104. Mais nous ne pouvons pas ignorer que l’énergie nucléaire, la biotechnologie, l’informatique, la connaissance de notre propre ADN et d’autres capacités que nous avons acquises, nous donnent un terrible pouvoir. Mieux, elles donnent à ceux qui ont la connaissance, et surtout le pouvoir économique d’en faire usage, une emprise impressionnante sur l’ensemble de l’humanité et sur le monde entier. Jamais l’humanité n’a eu autant de pouvoir sur elle-même et rien ne garantit qu’elle s’en servira toujours bien, surtout si l’on considère la manière dont elle est en train de l’utiliser. Il suffit de se souvenir des bombes atomiques lancées en plein XXème siècle, comme du grand déploiement technologique étalé par le nazisme, par le communisme et par d’autres régimes totalitaires au service de l’extermination de millions de personnes, sans oublier, qu’aujourd’hui, la guerre possède des instruments toujours plus mortifères. En quelles mains se trouve et pourrait se trouver tant de pouvoir ? Il est terriblement risqué qu’il réside en une petite partie de l’humanité.

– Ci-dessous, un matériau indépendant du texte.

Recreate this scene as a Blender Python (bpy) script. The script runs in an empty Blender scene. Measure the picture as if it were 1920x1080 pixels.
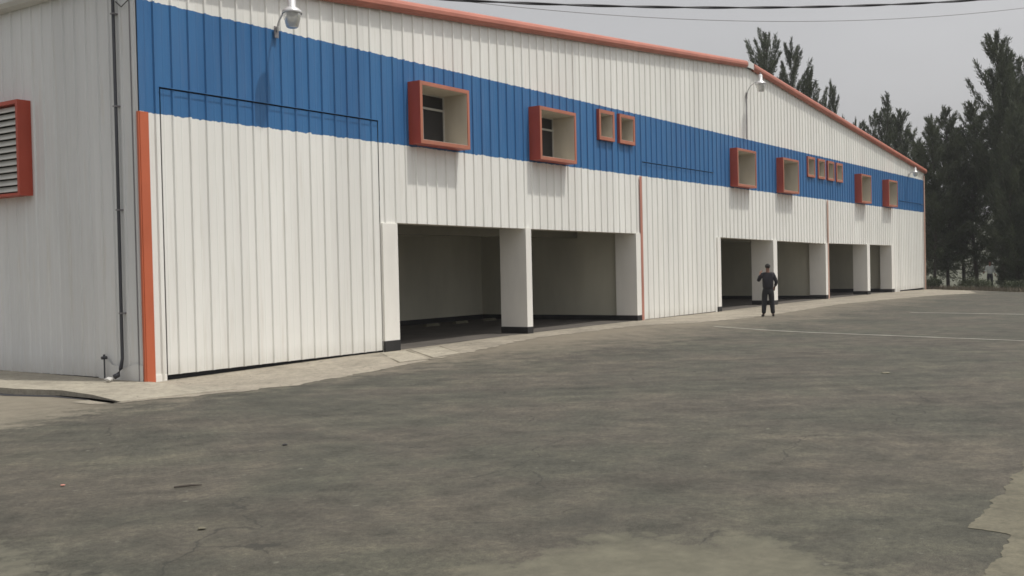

105. On a tendance à croire « que tout accroissement de puissance est en soi ‘progrès’, un degré plus haut de sécurité, d’utilité, de bien-être, de force vitale, de plénitude des valeurs »,[83] comme si la réalité, le bien et la vérité surgissaient spontanément du pouvoir technologique et économique lui-même. Le fait est que « l’homme moderne n’a pas reçu l’éducation nécessaire pour faire un bon usage de son pouvoir »,[84] parce que l’immense progrès technologique n’a pas été accompagné d’un développement de l’être humain en responsabilité, en valeurs, en conscience. Chaque époque tend à développer peu d’auto-conscience de ses propres limites. C’est pourquoi, il est possible qu’aujourd’hui l’humanité ne se rende pas compte de la gravité des défis qui se présentent, et « que la possibilité devienne sans cesse plus grande pour l’homme de mal utiliser sa puissance » quand « existent non pas des normes de liberté, mais de prétendues nécessités : l’utilité et la sécurité ».[85] L’être humain n’est pas pleinement autonome. Sa liberté est affectée quand elle se livre aux forces aveugles de l’inconscient, des nécessités immédiates, de l’égoïsme, de la violence. En ce sens, l’homme est nu, exposé à son propre pouvoir toujours grandissant, sans avoir les éléments pour le contrôler. Il peut disposer de mécanismes superficiels, mais nous pouvons affirmer qu’il lui manque aujourd’hui une éthique solide, une culture et une spiritualité qui le limitent réellement et le contiennent dans une abnégation lucide.